Towards the end of December 1791, leaving Ellisland, Burns became tenant of a humble abode in the Wee Vennel" (now known as Bank Street), Dumfries; where

"the father no longer saw the sun rise over the beautiful river, the little ones1 had no longer the gowaned sod to sport over, and the mother found that every article of household necessity had to be purchased." The dwelling consisted of three apartments-parlour and kitchen, with a small room or bedcloset between, which last served as the Poet's study. Regarding his career now, there was cause for grave apprehension in the state of things which subsisted in Dumfries one hundred years ago. There he had to encounter, of course on a small scale, but in no less alluring form, nearly all the temptations of city life; and also some that are peculiar to a provincial town—a small capital in its way-such as Dumfries then was:—

The curse of country towns-says Chambers, whose earlier years reached back to the times in question-is the partial and entire idleness of large classes of the inhabitants. There is always a cluster of men living on competencies, and a greater number of tradesmen whose shop-duties do not occupy half their time. Till a very recent period, dissipation in greater or less intensity was the rule and not the exception amongst these men; and in Dumfries, sixty years ago, this rule held good. In those days, tavern enjoyments were in vogue among men who do not now enter a public place of entertainment once in a twelvemonth. The weary waste of spirits and energy at these soaking evening meetings was deplorable. Insipid toasts, petty raillery, empty gabble about trivial occurrences, endless disputes on small questions of fact, where an almanac or a dictionary would have settled all, these, relieved by a song when it was to be had, formed the staple of convivial life as I remember it in such places in my own younger days. It was a life without progress, or profit, or any gleam of a tendency to moral elevation. The only redemption to be hoped for it was in such scintillations of wit and eloquence as a man like Burns could give. For him, on the other hand, to do so was to sacrifice the bread of angels before blocks and dolts.
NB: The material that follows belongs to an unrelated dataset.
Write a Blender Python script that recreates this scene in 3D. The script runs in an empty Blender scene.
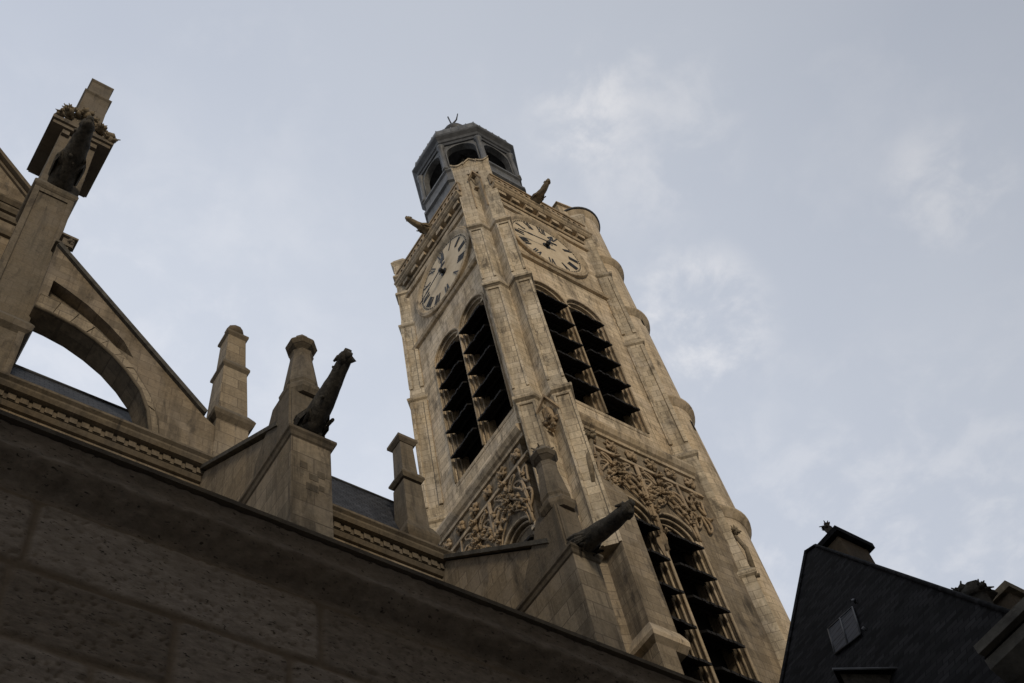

Burns came into this society a comparatively pure man, for, though the

1 In March 1791, his family circle was increased by the advent of an illegitimate daughter born at the Globe Tavern; and in April by the birth of a son who was named William Nicol, after the Poet's friend and quondam travelling companion. The daughter here referred to was, in common with the Poet's other two daughters, named Elizabeth. The story of Mrs. Burns taking home this child, and rearing it tenderly as her own, is one of most affecting interest.